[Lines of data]
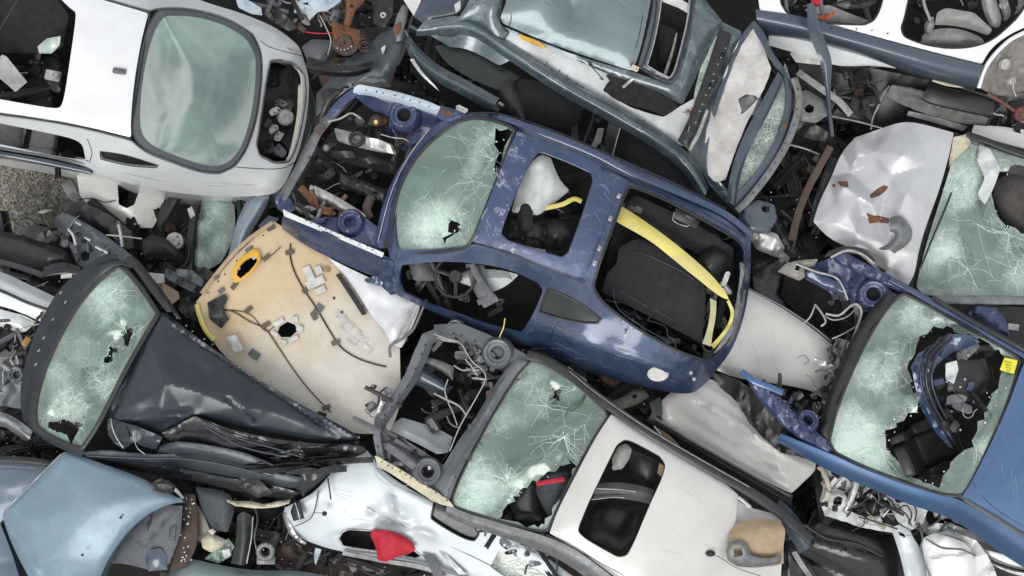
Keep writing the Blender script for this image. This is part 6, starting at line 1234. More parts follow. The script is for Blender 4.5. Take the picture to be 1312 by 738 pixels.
for x,y in ((418,345),(488,402),(469,391)): patch(J,'cork_pad',M_wood,x,y,9,6,10,.02,thick=.01)
for x,y in ((408,375),(428,382),(438,400),(268,352)):
    mb=MB(); addlathe(mb,discprof(.012,.01,.003),xf(x,y,zj(x,y,.004)),10); mb.obj('clip_hole',M_black,J)
# white door shell beside it
Jd=panel('door_shell',None,plain('white_shell',(.66,.67,.68),.4,.1,(.58,.59,.61),dirt=.2),[(420,330,1.90),(452,346,1.92),(500,368,1.94),(540,384,1.94),(536,400,1.92),(526,424,1.9),(514,446,1.88),(500,440,1.88),(494,424,1.88),(478,408,1.87),(462,382,1.87),(440,350,1.88)],r=5,bulge=.03,bw=20,thick=.02,step=6,ridges=[(532,388,508,444,3,-.03),(522,384,498,430,3,.03),(470,380,500,400,5,-.02)],
   tags=dict(label='white inner door shell wedged between the headliner board and the blue coupe',cat='door'))[0]
tube('shell_seal',Jd,M_midgrey,[(546,384,1.96),(538,404,1.95),(528,424,1.94),(512,436,1.93),(500,444,1.92),(500,458,1.9)],.014)
tube('shell_pillar',Jd,M_alu,[(536,386,1.96),(524,412,1.95),(512,434,1.93)],.022,.01,sq=.5)
# ================= K: midnight blue car, left =================
K=thing('wrecked_car','midnight blue car with buckled hood and cracked windshield at the left','car',(240,480,0))
hoodK=[(203,400,2.08),(214,402,2.09),(236,420,2.09),(262,440,2.08),(300,466,2.06),(350,498,2.03),(400,526,2.0),(436,544,1.97),(462,560,1.95),(452,567,1.92),(420,566,1.92),(390,562,1.94),(360,556,1.97),(300,548,2.02),(252,535,2.10),(228,548,2.06),(212,555,2.02),(180,546,2.0),(140,540,1.98),(136,520,2.0),(150,490,2.04),(164,468,2.06),(186,430,2.08)]
panel('hood',K,M_midnight,hoodK,r=5,bulge=.05,bw=60,roll=.02,rw=6,thick=.012,step=4,crumple=.018,cs=90,facet=.75,ctrl=[(196,450,2.15),(212,490,2.20),(178,500,2.08),(240,462,2.13),(262,505,2.18),(232,520,2.10),(300,492,2.12),(300,522,2.14),(350,528,2.07),(160,522,2.06),(204,532,2.12),(270,480,2.09),(390,546,2.0)],seed=5,
   ridges=[(186,432,140,540,5,-.03),(206,404,455,560,4,.025),(214,414,440,562,3,-.03),(285,505,330,545,3,-.02),(150,540,252,530,6,.05)],dents=[(240,470,26,.03),(175,510,20,-.04),(268,468,10,-.02)])
panel('hood_corner',K,M_midnight,[(138,536,2.0),(160,540,2.08),(166,560,2.04),(158,575,1.98),(146,568,1.98),(138,556,1.97)],r=3,crumple=.06,cs=16,thick=.01,step=3,seed=3)
panel('hood_fold',K,M_midnight,[(144,538,2.02),(176,546,2.14),(208,560,2.08),(200,576,2.0),(182,572,1.96),(172,566,2.0),(158,576,1.94),(146,556,1.98)],r=3,crumple=.09,cs=26,thick=.01,step=3,seed=8)
tube('hood_tear_edge',K,M_bright,[(142,536,2.07),(144,548,2.08),(150,562,2.03),(158,574,2.0)],.004); tube('hood_tear_edge',K,M_bright,[(170,552,2.13),(172,562,2.09),(176,574,2.02),(186,582,1.98)],.004)
wsK=[(153,340,2.02),(166,350,2.05),(186,376,2.07),(203,402,2.10),(186,430,2.10),(164,468,2.08),(142,512,2.04),(124,548,2.0),(106,574,1.96),(92,572,1.93),(62,558,1.9),(46,546,1.88),(44,530,1.88),(50,495,1.89),(68,446,1.92),(98,392,1.96),(130,356,2.0)]
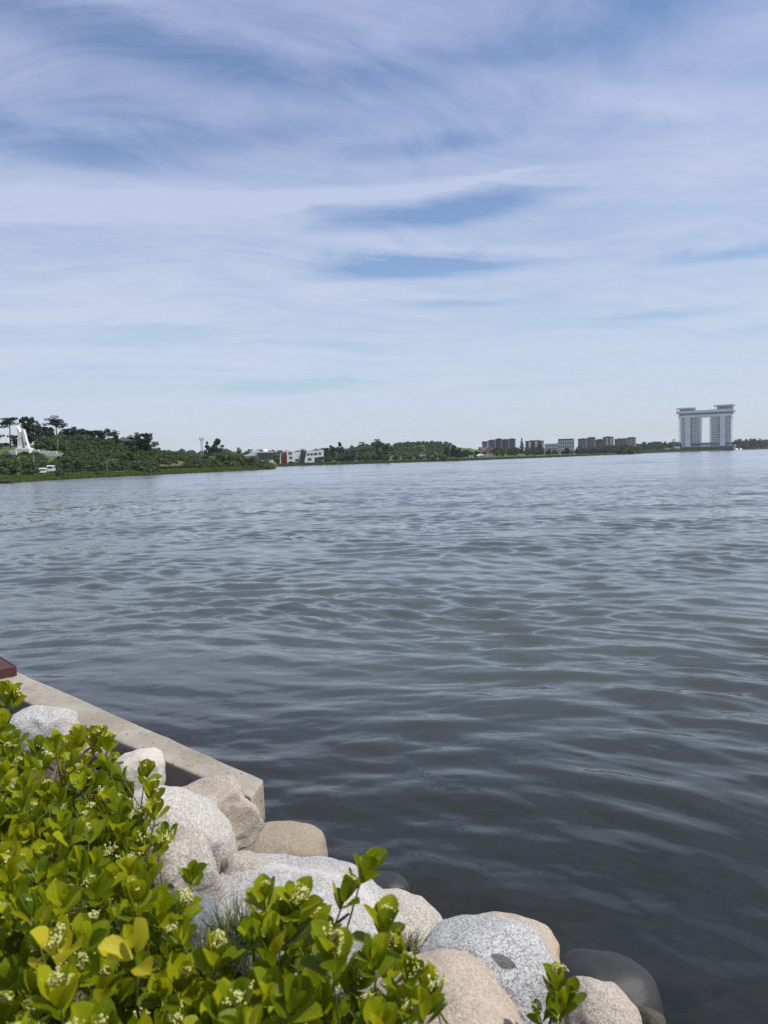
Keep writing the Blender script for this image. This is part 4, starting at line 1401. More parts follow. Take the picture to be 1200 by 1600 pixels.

● **Work to do**:
Identify which lines contain the word "part" and copy each one.

● **Result below**:
Keep writing the Blender script for this image. This is part 6, starting at line 1234. More parts follow. The script is for Blender 4.5. Take the picture to be 1312 by 738 pixels.
Keep writing the Blender script for this image. This is part 4, starting at line 1401. More parts follow. Take the picture to be 1200 by 1600 pixels.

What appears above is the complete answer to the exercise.